Coach kept working on me. He told me that I had to go to training camps every weekend because he wanted to see if I could improve my times. I guess it was the right thing to do, but I hated every second of it. All I could think was, ‘I’m going to get my ass whooped if I go out there against those boys. Forget this.’
Every night I moaned at home. After practice I cussed about the World Juniors, my training schedule, and Coach. Man, I was pissed. One night, after I had grumbled to Mom, I sat on the verandah of our house in Coxeath to watch the world go by and chill. It was a spot I always liked to visit when I was feeling a little vexed. It was quiet, and the view stretched beyond the wild bush and the sugar cane and jelly trees, to the mountains of Cockpit County. It was cool, I could clear my head.

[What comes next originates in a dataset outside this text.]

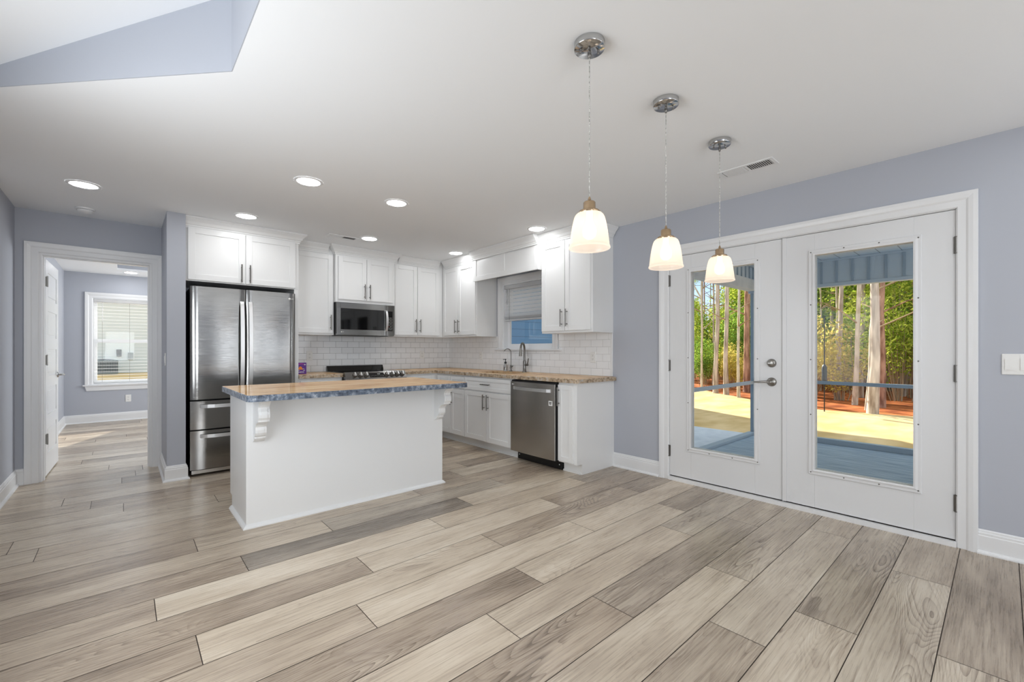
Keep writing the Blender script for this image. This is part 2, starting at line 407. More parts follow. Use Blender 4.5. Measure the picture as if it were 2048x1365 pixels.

As I relaxed, Mom and my grandmother sat me down beside me. They were bored with my bad attitude routine and I knew they wanted to chat about the World Juniors. I didn’t want to hear it, but I couldn’t wriggle away from them because they had positioned themselves either side of me on the chair. I was trapped.
‘Mom, don’t …’
‘Why don’t you give it your all?’ she said, putting her arm around me. ‘Go out there and just try. You’ve got nothing to worry about.’
I could feel a lump tightening in my throat. The emotion and the stress was too much. I began to cry.
‘But, Mom, I can’t.’
‘Don’t get upset about it, VJ. Do your best. Whatever you do, we’ll accept it. We’ll be proud.’
I wiped my tears away – I had to toughen up.
‘Oh man, this is what it’s like with parents,’ I thought. ‘If Mom tells me that I’ve got to do something, well, I’m gonna pretty much have to do it now. There’s no way I can let her down.’